Some MSPs sell contracts, then handle everything with a help desk in another city. That might be fine—or it might be terrible.

"What does your support actually include? What's out of scope?"

Security awareness training: included or extra? Printer setup: included or extra? User training: included or extra?

The answer affects your actual monthly cost more than the advertised price.

Problem resolution questions

"What happens if we have a dispute? How do we resolve disagreements?"

Most contracts have a dispute resolution clause. Often it requires mediation before litigation. Sometimes it requires arbitration in a specific location.

Know where disputes get resolved before you sign.

"What's your liability if you cause a problem? What are you responsible for?"

Most IT contracts limit vendor liability to the fees you've paid. If they cause a breach that costs you $500,000 in damages, and their liability cap is $50,000, you're exposed.

This isn't always negotiable for small contracts. But you should know what the cap is.

The questions most people don't ask

"Can I have my attorney review this before signing?"

Any vendor who pressures you to not have an attorney review the contract should be avoided.

"What's the contract version we're signing? Can I get a clean copy?"

Sometimes vendors send a "standard contract" with handwritten changes that aren't reflected in the final version. Get a clean final version.

"Has this contract changed in the past year? What changed?"

Vendors update contracts.

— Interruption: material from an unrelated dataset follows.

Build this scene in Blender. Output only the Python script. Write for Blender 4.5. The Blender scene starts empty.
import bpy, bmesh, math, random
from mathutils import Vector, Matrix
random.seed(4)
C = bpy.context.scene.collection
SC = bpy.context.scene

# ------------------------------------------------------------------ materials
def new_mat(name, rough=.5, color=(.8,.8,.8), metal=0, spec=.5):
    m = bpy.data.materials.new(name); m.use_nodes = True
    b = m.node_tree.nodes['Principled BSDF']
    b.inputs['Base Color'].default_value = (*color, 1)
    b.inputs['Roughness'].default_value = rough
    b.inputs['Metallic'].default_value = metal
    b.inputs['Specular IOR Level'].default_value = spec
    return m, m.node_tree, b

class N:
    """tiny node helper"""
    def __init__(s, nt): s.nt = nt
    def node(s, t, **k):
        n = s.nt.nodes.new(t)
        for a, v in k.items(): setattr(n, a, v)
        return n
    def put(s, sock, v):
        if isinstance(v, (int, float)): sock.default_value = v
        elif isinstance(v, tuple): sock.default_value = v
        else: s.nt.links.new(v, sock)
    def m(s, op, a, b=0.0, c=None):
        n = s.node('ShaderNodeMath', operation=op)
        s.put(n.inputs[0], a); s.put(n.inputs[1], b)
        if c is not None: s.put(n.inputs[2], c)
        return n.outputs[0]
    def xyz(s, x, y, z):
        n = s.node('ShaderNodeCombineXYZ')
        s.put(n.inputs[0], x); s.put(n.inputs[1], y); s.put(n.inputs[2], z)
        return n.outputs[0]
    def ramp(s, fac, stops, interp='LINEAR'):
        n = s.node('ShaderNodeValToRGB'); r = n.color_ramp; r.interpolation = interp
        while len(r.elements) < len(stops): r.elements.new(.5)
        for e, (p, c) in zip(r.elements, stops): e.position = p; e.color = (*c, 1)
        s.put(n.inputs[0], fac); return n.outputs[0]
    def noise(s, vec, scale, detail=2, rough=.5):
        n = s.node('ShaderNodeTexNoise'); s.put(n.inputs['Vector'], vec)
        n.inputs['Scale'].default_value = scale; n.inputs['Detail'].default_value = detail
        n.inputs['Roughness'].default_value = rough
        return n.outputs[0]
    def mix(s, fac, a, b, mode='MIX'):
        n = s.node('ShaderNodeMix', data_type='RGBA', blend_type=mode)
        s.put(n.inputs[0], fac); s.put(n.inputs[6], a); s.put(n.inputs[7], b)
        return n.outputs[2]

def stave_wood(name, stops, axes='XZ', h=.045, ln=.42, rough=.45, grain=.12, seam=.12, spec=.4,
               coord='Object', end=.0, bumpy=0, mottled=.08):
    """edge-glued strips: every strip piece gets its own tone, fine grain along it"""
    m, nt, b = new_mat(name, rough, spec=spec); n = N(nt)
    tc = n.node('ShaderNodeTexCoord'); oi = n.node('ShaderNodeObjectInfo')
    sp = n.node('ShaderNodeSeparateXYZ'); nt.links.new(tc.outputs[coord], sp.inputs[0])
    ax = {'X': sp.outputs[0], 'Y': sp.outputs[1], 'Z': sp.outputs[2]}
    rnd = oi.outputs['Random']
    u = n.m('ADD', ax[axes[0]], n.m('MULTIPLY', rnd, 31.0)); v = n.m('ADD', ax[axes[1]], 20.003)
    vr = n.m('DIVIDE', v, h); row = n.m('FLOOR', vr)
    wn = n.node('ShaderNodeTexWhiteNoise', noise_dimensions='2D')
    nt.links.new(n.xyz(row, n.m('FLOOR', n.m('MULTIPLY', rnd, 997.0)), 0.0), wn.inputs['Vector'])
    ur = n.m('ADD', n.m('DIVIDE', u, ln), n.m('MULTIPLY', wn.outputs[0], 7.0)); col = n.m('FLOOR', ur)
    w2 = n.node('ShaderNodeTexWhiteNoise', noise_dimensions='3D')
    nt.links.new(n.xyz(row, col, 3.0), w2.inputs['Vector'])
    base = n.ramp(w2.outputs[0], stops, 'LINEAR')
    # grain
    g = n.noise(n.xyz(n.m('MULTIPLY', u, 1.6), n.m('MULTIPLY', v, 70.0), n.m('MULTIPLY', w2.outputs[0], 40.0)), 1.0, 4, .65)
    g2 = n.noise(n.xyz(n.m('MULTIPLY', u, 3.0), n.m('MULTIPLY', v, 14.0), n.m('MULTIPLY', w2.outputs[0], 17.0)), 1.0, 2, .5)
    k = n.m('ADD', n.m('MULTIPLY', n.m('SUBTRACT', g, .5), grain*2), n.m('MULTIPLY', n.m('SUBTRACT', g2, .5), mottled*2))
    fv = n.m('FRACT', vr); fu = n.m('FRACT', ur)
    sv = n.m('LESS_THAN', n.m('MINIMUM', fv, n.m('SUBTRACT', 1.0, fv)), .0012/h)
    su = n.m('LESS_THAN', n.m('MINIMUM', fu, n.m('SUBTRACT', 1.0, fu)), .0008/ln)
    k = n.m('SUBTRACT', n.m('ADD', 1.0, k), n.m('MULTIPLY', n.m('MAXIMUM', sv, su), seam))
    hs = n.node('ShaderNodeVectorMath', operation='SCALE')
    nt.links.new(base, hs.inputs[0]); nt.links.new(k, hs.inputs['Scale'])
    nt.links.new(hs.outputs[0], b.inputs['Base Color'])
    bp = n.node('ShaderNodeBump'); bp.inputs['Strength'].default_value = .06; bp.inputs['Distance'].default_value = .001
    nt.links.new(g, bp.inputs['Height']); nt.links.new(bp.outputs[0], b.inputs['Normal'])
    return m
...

You want to know if you're signing something that was just made more restrictive.

What it costs

Contract review: If you have an attorney review a standard IT contract, expect to pay $500-$2,000 depending on complexity.

Not reviewing: Could cost $10,000-$100,000+ depending on what goes wrong. A bad contract clause that locks you in for three years could cost far more than a legal review.

What can go wrong

You signed an auto-renewing contract without knowing it. You tried to cancel in December. The contract renewed in November. You're locked until next year.

You didn't read the liability clause. Their mistake cost you $80,000 in damages. Their liability cap was $12,000. You absorbed the rest.

The vendor went out of business. You had 90 days of service left on a prepaid contract. They're gone. You're starting from scratch.

Exit fees were buried in the contract. You thought you'd pay two months' fees to leave. The actual termination fee was six months.

Questions to copy/paste

  • Who owns credentials and documentation for our systems?
  • What's the cancellation process, timeline, and fees?
  • What happens to our data if we leave, and in what format do we receive it?
  • What's the contract term, and how does auto-renewal work?
  • What's included in the base price, and what costs extra?
  • How often do prices change, and is there a cap on increases?
  • What are your response times for different severity levels?
  • Who actually does the work on our account?
  • What's your liability cap if you cause a problem?
  • Can I have my attorney review this before signing?
  • What would it cost us to exit in year one vs. year three?

The bottom line

Most contract problems are preventable. The vendor will tell you their contract is standard, fair, and won't be an issue. But you have to live with it—not them.

Take the contract seriously. Read it. Ask questions. Have someone review it if it's significant.

The time you spend before signing is far less than the time you'll spend living with a bad contract.